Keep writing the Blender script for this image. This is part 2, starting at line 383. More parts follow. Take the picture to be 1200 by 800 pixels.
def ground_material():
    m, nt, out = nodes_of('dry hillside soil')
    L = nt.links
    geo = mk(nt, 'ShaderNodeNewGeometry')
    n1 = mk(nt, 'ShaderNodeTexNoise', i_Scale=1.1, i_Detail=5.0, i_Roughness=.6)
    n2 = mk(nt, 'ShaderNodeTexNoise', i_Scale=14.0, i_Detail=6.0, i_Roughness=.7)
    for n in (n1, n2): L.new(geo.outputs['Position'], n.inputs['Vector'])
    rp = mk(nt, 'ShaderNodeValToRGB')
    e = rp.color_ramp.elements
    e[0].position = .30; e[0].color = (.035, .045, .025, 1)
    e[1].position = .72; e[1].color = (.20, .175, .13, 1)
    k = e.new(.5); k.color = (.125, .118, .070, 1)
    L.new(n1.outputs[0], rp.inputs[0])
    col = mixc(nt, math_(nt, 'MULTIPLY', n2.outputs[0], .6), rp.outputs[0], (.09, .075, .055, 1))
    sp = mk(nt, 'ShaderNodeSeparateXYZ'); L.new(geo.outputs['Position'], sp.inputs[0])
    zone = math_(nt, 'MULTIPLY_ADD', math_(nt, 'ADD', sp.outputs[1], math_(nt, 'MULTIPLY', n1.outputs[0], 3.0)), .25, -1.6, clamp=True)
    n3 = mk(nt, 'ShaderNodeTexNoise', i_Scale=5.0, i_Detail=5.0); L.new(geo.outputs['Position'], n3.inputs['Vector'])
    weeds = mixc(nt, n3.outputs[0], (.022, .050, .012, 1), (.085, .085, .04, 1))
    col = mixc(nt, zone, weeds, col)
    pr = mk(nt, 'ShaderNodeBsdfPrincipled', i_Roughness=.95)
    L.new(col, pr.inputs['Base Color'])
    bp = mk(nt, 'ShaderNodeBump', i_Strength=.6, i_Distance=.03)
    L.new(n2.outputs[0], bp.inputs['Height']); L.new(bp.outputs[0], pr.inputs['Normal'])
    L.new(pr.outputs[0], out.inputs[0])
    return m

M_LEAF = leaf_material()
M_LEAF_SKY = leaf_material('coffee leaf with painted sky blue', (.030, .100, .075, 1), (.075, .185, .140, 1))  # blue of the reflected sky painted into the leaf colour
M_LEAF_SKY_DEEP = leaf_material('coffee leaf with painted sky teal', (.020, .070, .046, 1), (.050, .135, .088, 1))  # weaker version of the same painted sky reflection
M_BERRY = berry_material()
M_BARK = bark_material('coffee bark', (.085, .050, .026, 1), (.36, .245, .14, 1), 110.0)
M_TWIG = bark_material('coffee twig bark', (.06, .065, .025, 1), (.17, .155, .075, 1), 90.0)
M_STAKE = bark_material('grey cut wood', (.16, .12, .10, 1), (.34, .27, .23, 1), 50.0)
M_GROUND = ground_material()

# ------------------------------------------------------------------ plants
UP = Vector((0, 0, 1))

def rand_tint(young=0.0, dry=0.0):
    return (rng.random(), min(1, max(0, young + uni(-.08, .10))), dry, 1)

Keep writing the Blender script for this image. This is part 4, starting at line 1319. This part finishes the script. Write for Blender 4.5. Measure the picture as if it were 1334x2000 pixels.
___
Aim of the task:
Write down all the entries again without a single difference.

Written response:
Keep writing the Blender script for this image. This is part 2, starting at line 383. More parts follow. Take the picture to be 1200 by 800 pixels.
def ground_material():
    m, nt, out = nodes_of('dry hillside soil')
    L = nt.links
    geo = mk(nt, 'ShaderNodeNewGeometry')
    n1 = mk(nt, 'ShaderNodeTexNoise', i_Scale=1.1, i_Detail=5.0, i_Roughness=.6)
    n2 = mk(nt, 'ShaderNodeTexNoise', i_Scale=14.0, i_Detail=6.0, i_Roughness=.7)
    for n in (n1, n2): L.new(geo.outputs['Position'], n.inputs['Vector'])
    rp = mk(nt, 'ShaderNodeValToRGB')
    e = rp.color_ramp.elements
    e[0].position = .30; e[0].color = (.035, .045, .025, 1)
    e[1].position = .72; e[1].color = (.20, .175, .13, 1)
    k = e.new(.5); k.color = (.125, .118, .070, 1)
    L.new(n1.outputs[0], rp.inputs[0])
    col = mixc(nt, math_(nt, 'MULTIPLY', n2.outputs[0], .6), rp.outputs[0], (.09, .075, .055, 1))
    sp = mk(nt, 'ShaderNodeSeparateXYZ'); L.new(geo.outputs['Position'], sp.inputs[0])
    zone = math_(nt, 'MULTIPLY_ADD', math_(nt, 'ADD', sp.outputs[1], math_(nt, 'MULTIPLY', n1.outputs[0], 3.0)), .25, -1.6, clamp=True)
    n3 = mk(nt, 'ShaderNodeTexNoise', i_Scale=5.0, i_Detail=5.0); L.new(geo.outputs['Position'], n3.inputs['Vector'])
    weeds = mixc(nt, n3.outputs[0], (.022, .050, .012, 1), (.085, .085, .04, 1))
    col = mixc(nt, zone, weeds, col)
    pr = mk(nt, 'ShaderNodeBsdfPrincipled', i_Roughness=.95)
    L.new(col, pr.inputs['Base Color'])
    bp = mk(nt, 'ShaderNodeBump', i_Strength=.6, i_Distance=.03)
    L.new(n2.outputs[0], bp.inputs['Height']); L.new(bp.outputs[0], pr.inputs['Normal'])
    L.new(pr.outputs[0], out.inputs[0])
    return m

M_LEAF = leaf_material()
M_LEAF_SKY = leaf_material('coffee leaf with painted sky blue', (.030, .100, .075, 1), (.075, .185, .140, 1))  # blue of the reflected sky painted into the leaf colour
M_LEAF_SKY_DEEP = leaf_material('coffee leaf with painted sky teal', (.020, .070, .046, 1), (.050, .135, .088, 1))  # weaker version of the same painted sky reflection
M_BERRY = berry_material()
M_BARK = bark_material('coffee bark', (.085, .050, .026, 1), (.36, .245, .14, 1), 110.0)
M_TWIG = bark_material('coffee twig bark', (.06, .065, .025, 1), (.17, .155, .075, 1), 90.0)
M_STAKE = bark_material('grey cut wood', (.16, .12, .10, 1), (.34, .27, .23, 1), 50.0)
M_GROUND = ground_material()

# ------------------------------------------------------------------ plants
UP = Vector((0, 0, 1))

def rand_tint(young=0.0, dry=0.0):
    return (rng.random(), min(1, max(0, young + uni(-.08, .10))), dry, 1)

Keep writing the Blender script for this image. This is part 4, starting at line 1319. This part finishes the script. Write for Blender 4.5. Measure the picture as if it were 1334x2000 pixels.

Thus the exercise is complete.